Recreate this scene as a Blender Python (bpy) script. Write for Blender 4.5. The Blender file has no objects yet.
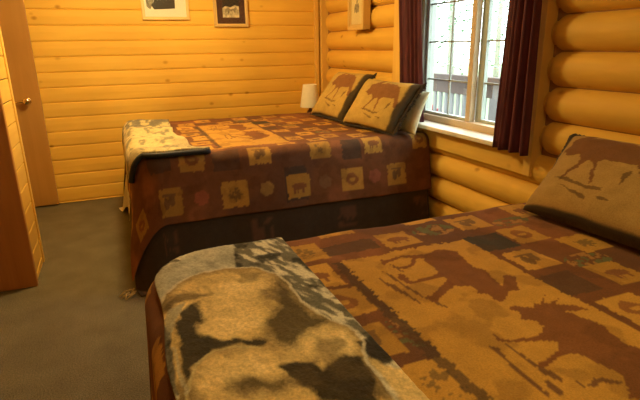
import bpy, bmesh, math, random
import numpy as np
from mathutils import Vector, Matrix

# traced pattern outlines, in metres on the bed top / unit pillow face
MOOSE1 = [[(0.791, 1.187), (0.85, 1.211), (0.881, 1.202), (0.905, 1.178), (0.889, 1.112), (0.882, 1.069), (0.901, 1.039), (0.888, 0.992), (0.876, 0.948), (0.875, 0.936), (0.926, 0.992), (0.95, 0.968), (0.908, 0.922), (0.899, 0.901), (0.867, 0.909), (0.84, 0.883), (0.814, 0.875), (0.804, 0.89), (0.813, 0.909), (0.79, 0.931), (0.799, 0.951), (0.795, 0.974), (0.766, 0.984), (0.749, 1.004), (0.765, 1.036), (0.762, 1.061), (0.776, 1.116), (0.775, 1.162)], [(0.789, 1.172), (0.76, 1.189), (0.727, 1.208), (0.658, 1.187), (0.655, 1.169), (0.648, 1.187), (0.66, 1.229), (0.665, 1.207), (0.734, 1.221), (0.775, 1.207), (0.82, 1.199)], [(0.771, 1.188), (0.731, 1.143), (0.687, 1.133), (0.683, 1.15), (0.723, 1.154), (0.757, 1.194)], [(0.78, 1.078), (0.739, 1.061), (0.668, 1.059), (0.67, 1.105), (0.655, 1.112), (0.644, 1.082), (0.651, 1.047), (0.669, 1.045), (0.732, 1.044), (0.769, 1.041)], [(0.766, 1.029), (0.697, 0.983), (0.668, 0.967), (0.664, 0.98), (0.652, 0.951), (0.664, 0.934), (0.699, 0.959), (0.765, 0.991)]]
REED1 = [[(0.596, 1.138), (0.6, 1.082), (0.614, 1.057), (0.626, 0.979), (0.627, 0.94), (0.621, 0.948), (0.612, 0.991), (0.596, 1.046), (0.596, 1.084)], [(0.625, 1.146), (0.637, 1.109), (0.64, 1.049), (0.645, 0.997), (0.653, 0.958), (0.647, 0.953), (0.639, 0.991), (0.632, 1.046), (0.625, 1.098)], [(0.67, 1.185), (0.678, 1.159), (0.68, 1.122), (0.674, 1.117), (0.668, 1.152)], [(0.667, 0.939), (0.678, 0.907), (0.671, 0.902), (0.659, 0.931)]]
MOOSE2 = [[(0.822, 0.85), (0.839, 0.842), (0.868, 0.819), (0.886, 0.838), (0.892, 0.824), (0.952, 0.866), (0.908, 0.828), (0.91, 0.817), (0.964, 0.832), (0.925, 0.81), (0.968, 0.786), (0.979, 0.76), (0.945, 0.765), (0.918, 0.781), (0.924, 0.769), (0.937, 0.729), (0.946, 0.694), (0.934, 0.653), (0.93, 0.626), (0.94, 0.601), (0.958, 0.586), (0.943, 0.533), (0.864, 0.465), (0.784, 0.432), (0.811, 0.488), (0.842, 0.517), (0.827, 0.511), (0.8, 0.487), (0.777, 0.497), (0.805, 0.526), (0.827, 0.549), (0.822, 0.575), (0.808, 0.639), (0.786, 0.644), (0.756, 0.642), (0.709, 0.626), (0.695, 0.632), (0.704, 0.639), (0.742, 0.648), (0.787, 0.667), (0.804, 0.686), (0.778, 0.701), (0.702, 0.72), (0.683, 0.73), (0.689, 0.763), (0.695, 0.737), (0.706, 0.73), (0.779, 0.72), (0.801, 0.728), (0.823, 0.745), (0.821, 0.769), (0.814, 0.782), (0.798, 0.784), (0.821, 0.818), (0.808, 0.834)]]
REED2 = [[(0.651, 0.729), (0.664, 0.712), (0.656, 0.674), (0.653, 0.647), (0.654, 0.616), (0.652, 0.558), (0.644, 0.556), (0.642, 0.608), (0.642, 0.635), (0.648, 0.67)], [(0.691, 0.732), (0.695, 0.695), (0.698, 0.641), (0.708, 0.61), (0.71, 0.582), (0.7, 0.577), (0.688, 0.605), (0.688, 0.641), (0.687, 0.691)], [(0.678, 0.599), (0.683, 0.575), (0.679, 0.544), (0.665, 0.553), (0.667, 0.579)], [(0.73, 0.577), (0.73, 0.552), (0.722, 0.549)], [(0.737, 0.555), (0.765, 0.562), (0.785, 0.557), (0.811, 0.536), (0.804, 0.53), (0.772, 0.547), (0.745, 0.546)]]
WLINE = [[(0.037, 1.164), (0.057, 1.221), (0.099, 1.276), (0.158, 1.311), (0.226, 1.317), (0.312, 1.285), (0.353, 1.225), (0.365, 1.154), (0.362, 1.051), (0.383, 0.97), (0.411, 0.919), (0.431, 0.875), (0.427, 0.829), (0.404, 0.793), (0.4, 0.725), (0.396, 0.641)]]
BEAR = [[(0.037, 1.164), (0.057, 1.221), (0.099, 1.276), (0.158, 1.311), (0.226, 1.317), (0.312, 1.285), (0.353, 1.225), (0.365, 1.154), (0.362, 1.051), (0.383, 0.97), (0.411, 0.919), (0.431, 0.875), (0.427, 0.829), (0.404, 0.793), (0.4, 0.725), (0.396, 0.641), (0.349, 0.561), (0.027, 0.696), (0.039, 0.793), (0.044, 0.963), (0.054, 1.059), (0.03, 1.088)]]
DARK = [[(0.351, 1.218), (0.363, 1.148), (0.36, 1.045), (0.38, 0.965), (0.397, 0.933), (0.331, 0.913), (0.286, 0.866), (0.25, 0.89), (0.252, 0.973), (0.31, 1.067)], [(0.078, 1.106), (0.127, 1.151), (0.129, 1.103), (0.1, 1.004), (0.151, 0.951), (0.235, 0.915), (0.216, 0.895), (0.17, 0.919), (0.129, 0.926), (0.086, 0.886), (0.061, 0.837), (0.052, 0.9), (0.059, 1.004)], [(0.237, 0.821), (0.3, 0.808), (0.303, 0.773), (0.37, 0.807), (0.398, 0.781), (0.395, 0.714), (0.365, 0.643), (0.267, 0.685), (0.246, 0.752)], [(0.113, 0.803), (0.174, 0.802), (0.221, 0.773), (0.251, 0.788), (0.225, 0.737), (0.14, 0.756)], [(0.041, 1.152), (0.091, 1.211), (0.176, 1.17), (0.134, 1.165), (0.085, 1.164), (0.057, 1.125)], [(0.265, 1.283), (0.314, 1.248), (0.287, 1.193), (0.248, 1.211)]]
WL2 = [[(0.051, 0.788), (0.063, 0.843), (0.091, 0.898), (0.129, 0.923), (0.178, 0.916), (0.216, 0.894)]]
WL3 = [[(0.049, 0.976), (0.049, 0.874), (0.055, 0.809)]]
LEAF = [[(0.042, 1.101), (0.058, 1.134), (0.099, 1.158), (0.078, 1.106), (0.051, 1.033), (0.042, 1.046)]]
SMOOTH = [[(0.295, 1.494), (0.259, 1.308), (0.156, 1.303), (0.035, 1.144), (0.009, 1.315), (0.134, 1.565)]]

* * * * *

Work to complete:
Replicate the material above verbatim; images stay out of the copy.

Solution to this problem:
Recreate this scene as a Blender Python (bpy) script. Write for Blender 4.5. The Blender file has no objects yet.
import bpy, bmesh, math, random
import numpy as np
from mathutils import Vector, Matrix

# traced pattern outlines, in metres on the bed top / unit pillow face
MOOSE1 = [[(0.791, 1.187), (0.85, 1.211), (0.881, 1.202), (0.905, 1.178), (0.889, 1.112), (0.882, 1.069), (0.901, 1.039), (0.888, 0.992), (0.876, 0.948), (0.875, 0.936), (0.926, 0.992), (0.95, 0.968), (0.908, 0.922), (0.899, 0.901), (0.867, 0.909), (0.84, 0.883), (0.814, 0.875), (0.804, 0.89), (0.813, 0.909), (0.79, 0.931), (0.799, 0.951), (0.795, 0.974), (0.766, 0.984), (0.749, 1.004), (0.765, 1.036), (0.762, 1.061), (0.776, 1.116), (0.775, 1.162)], [(0.789, 1.172), (0.76, 1.189), (0.727, 1.208), (0.658, 1.187), (0.655, 1.169), (0.648, 1.187), (0.66, 1.229), (0.665, 1.207), (0.734, 1.221), (0.775, 1.207), (0.82, 1.199)], [(0.771, 1.188), (0.731, 1.143), (0.687, 1.133), (0.683, 1.15), (0.723, 1.154), (0.757, 1.194)], [(0.78, 1.078), (0.739, 1.061), (0.668, 1.059), (0.67, 1.105), (0.655, 1.112), (0.644, 1.082), (0.651, 1.047), (0.669, 1.045), (0.732, 1.044), (0.769, 1.041)], [(0.766, 1.029), (0.697, 0.983), (0.668, 0.967), (0.664, 0.98), (0.652, 0.951), (0.664, 0.934), (0.699, 0.959), (0.765, 0.991)]]
REED1 = [[(0.596, 1.138), (0.6, 1.082), (0.614, 1.057), (0.626, 0.979), (0.627, 0.94), (0.621, 0.948), (0.612, 0.991), (0.596, 1.046), (0.596, 1.084)], [(0.625, 1.146), (0.637, 1.109), (0.64, 1.049), (0.645, 0.997), (0.653, 0.958), (0.647, 0.953), (0.639, 0.991), (0.632, 1.046), (0.625, 1.098)], [(0.67, 1.185), (0.678, 1.159), (0.68, 1.122), (0.674, 1.117), (0.668, 1.152)], [(0.667, 0.939), (0.678, 0.907), (0.671, 0.902), (0.659, 0.931)]]
MOOSE2 = [[(0.822, 0.85), (0.839, 0.842), (0.868, 0.819), (0.886, 0.838), (0.892, 0.824), (0.952, 0.866), (0.908, 0.828), (0.91, 0.817), (0.964, 0.832), (0.925, 0.81), (0.968, 0.786), (0.979, 0.76), (0.945, 0.765), (0.918, 0.781), (0.924, 0.769), (0.937, 0.729), (0.946, 0.694), (0.934, 0.653), (0.93, 0.626), (0.94, 0.601), (0.958, 0.586), (0.943, 0.533), (0.864, 0.465), (0.784, 0.432), (0.811, 0.488), (0.842, 0.517), (0.827, 0.511), (0.8, 0.487), (0.777, 0.497), (0.805, 0.526), (0.827, 0.549), (0.822, 0.575), (0.808, 0.639), (0.786, 0.644), (0.756, 0.642), (0.709, 0.626), (0.695, 0.632), (0.704, 0.639), (0.742, 0.648), (0.787, 0.667), (0.804, 0.686), (0.778, 0.701), (0.702, 0.72), (0.683, 0.73), (0.689, 0.763), (0.695, 0.737), (0.706, 0.73), (0.779, 0.72), (0.801, 0.728), (0.823, 0.745), (0.821, 0.769), (0.814, 0.782), (0.798, 0.784), (0.821, 0.818), (0.808, 0.834)]]
REED2 = [[(0.651, 0.729), (0.664, 0.712), (0.656, 0.674), (0.653, 0.647), (0.654, 0.616), (0.652, 0.558), (0.644, 0.556), (0.642, 0.608), (0.642, 0.635), (0.648, 0.67)], [(0.691, 0.732), (0.695, 0.695), (0.698, 0.641), (0.708, 0.61), (0.71, 0.582), (0.7, 0.577), (0.688, 0.605), (0.688, 0.641), (0.687, 0.691)], [(0.678, 0.599), (0.683, 0.575), (0.679, 0.544), (0.665, 0.553), (0.667, 0.579)], [(0.73, 0.577), (0.73, 0.552), (0.722, 0.549)], [(0.737, 0.555), (0.765, 0.562), (0.785, 0.557), (0.811, 0.536), (0.804, 0.53), (0.772, 0.547), (0.745, 0.546)]]
WLINE = [[(0.037, 1.164), (0.057, 1.221), (0.099, 1.276), (0.158, 1.311), (0.226, 1.317), (0.312, 1.285), (0.353, 1.225), (0.365, 1.154), (0.362, 1.051), (0.383, 0.97), (0.411, 0.919), (0.431, 0.875), (0.427, 0.829), (0.404, 0.793), (0.4, 0.725), (0.396, 0.641)]]
BEAR = [[(0.037, 1.164), (0.057, 1.221), (0.099, 1.276), (0.158, 1.311), (0.226, 1.317), (0.312, 1.285), (0.353, 1.225), (0.365, 1.154), (0.362, 1.051), (0.383, 0.97), (0.411, 0.919), (0.431, 0.875), (0.427, 0.829), (0.404, 0.793), (0.4, 0.725), (0.396, 0.641), (0.349, 0.561), (0.027, 0.696), (0.039, 0.793), (0.044, 0.963), (0.054, 1.059), (0.03, 1.088)]]
DARK = [[(0.351, 1.218), (0.363, 1.148), (0.36, 1.045), (0.38, 0.965), (0.397, 0.933), (0.331, 0.913), (0.286, 0.866), (0.25, 0.89), (0.252, 0.973), (0.31, 1.067)], [(0.078, 1.106), (0.127, 1.151), (0.129, 1.103), (0.1, 1.004), (0.151, 0.951), (0.235, 0.915), (0.216, 0.895), (0.17, 0.919), (0.129, 0.926), (0.086, 0.886), (0.061, 0.837), (0.052, 0.9), (0.059, 1.004)], [(0.237, 0.821), (0.3, 0.808), (0.303, 0.773), (0.37, 0.807), (0.398, 0.781), (0.395, 0.714), (0.365, 0.643), (0.267, 0.685), (0.246, 0.752)], [(0.113, 0.803), (0.174, 0.802), (0.221, 0.773), (0.251, 0.788), (0.225, 0.737), (0.14, 0.756)], [(0.041, 1.152), (0.091, 1.211), (0.176, 1.17), (0.134, 1.165), (0.085, 1.164), (0.057, 1.125)], [(0.265, 1.283), (0.314, 1.248), (0.287, 1.193), (0.248, 1.211)]]
WL2 = [[(0.051, 0.788), (0.063, 0.843), (0.091, 0.898), (0.129, 0.923), (0.178, 0.916), (0.216, 0.894)]]
WL3 = [[(0.049, 0.976), (0.049, 0.874), (0.055, 0.809)]]
LEAF = [[(0.042, 1.101), (0.058, 1.134), (0.099, 1.158), (0.078, 1.106), (0.051, 1.033), (0.042, 1.046)]]
SMOOTH = [[(0.295, 1.494), (0.259, 1.308), (0.156, 1.303), (0.035, 1.144), (0.009, 1.315), (0.134, 1.565)]]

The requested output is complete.